When Mishka reviews your load, we check inverter capacity, battery runtime, panel charging, installation environment, and future expansion. The goal is to build a system that behaves honestly, not one that only looks good in a quote.
What should a beginner remember?
Remember this: panels collect, batteries store, inverters convert, and appliances consume. If the appliances consume more than the panels and batteries can support, the system will struggle.
Solar works very well when expectations are clear. It can reduce generator use, support business, keep internet running, protect refrigeration, and give quieter nights. But it must be designed around the way you actually live or work.

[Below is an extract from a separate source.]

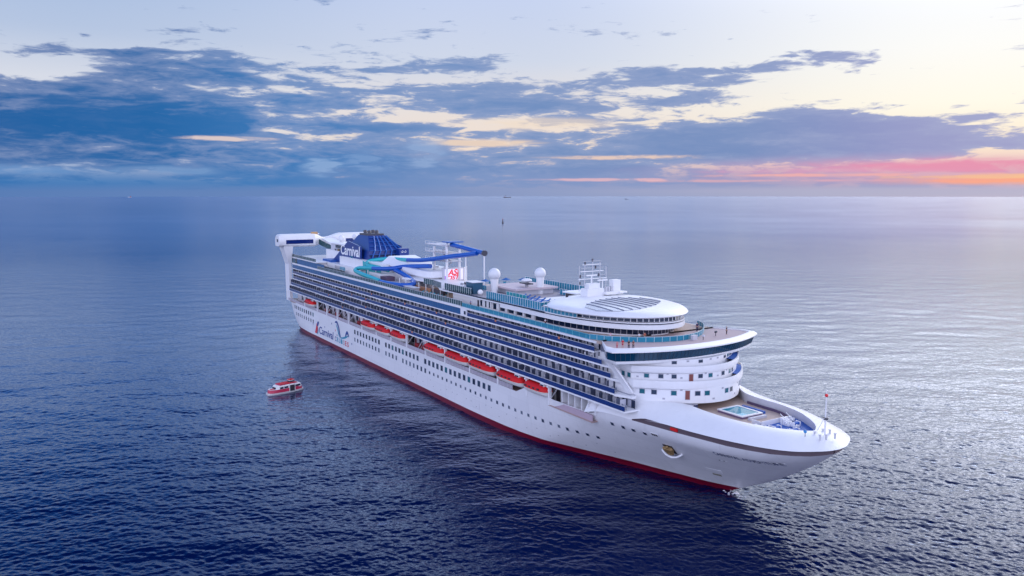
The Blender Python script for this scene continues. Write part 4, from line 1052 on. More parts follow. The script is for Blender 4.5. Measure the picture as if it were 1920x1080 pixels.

If you are ready to get a proper system, reach out to Mishka on WhatsApp for a free load assessment or use our solar load calculator. Bring your appliance list, your city or state, and your honest runtime expectation.
Common questions
How does solar work in simple terms?
Solar panels collect sunlight and produce DC electricity. The inverter converts that power to AC electricity for your appliances, while batteries store energy for night or outages.
Does solar work when NEPA is off?
Yes, if the system has batteries and backup wiring. The battery supplies power through the inverter when NEPA is off.
Can solar work without batteries?
Yes, but battery-free solar may not give night or outage backup. For many Nigerian homes, batteries are important because public power is not always reliable.
What happens to solar on cloudy days?
Panels still produce some electricity on cloudy days, but output is lower. That is why panel sizing, battery capacity, and load control matter.
Is the inverter the same as the solar system?
No. The inverter converts power. A full solar system includes panels, inverter, batteries, wiring, mounting, protection, and correct installation.
Why does my battery not last even though I have solar panels?
The battery may be too small, the load may be too heavy, the panels may be too few, or the system may have shade, dirt, wrong settings, or wiring problems.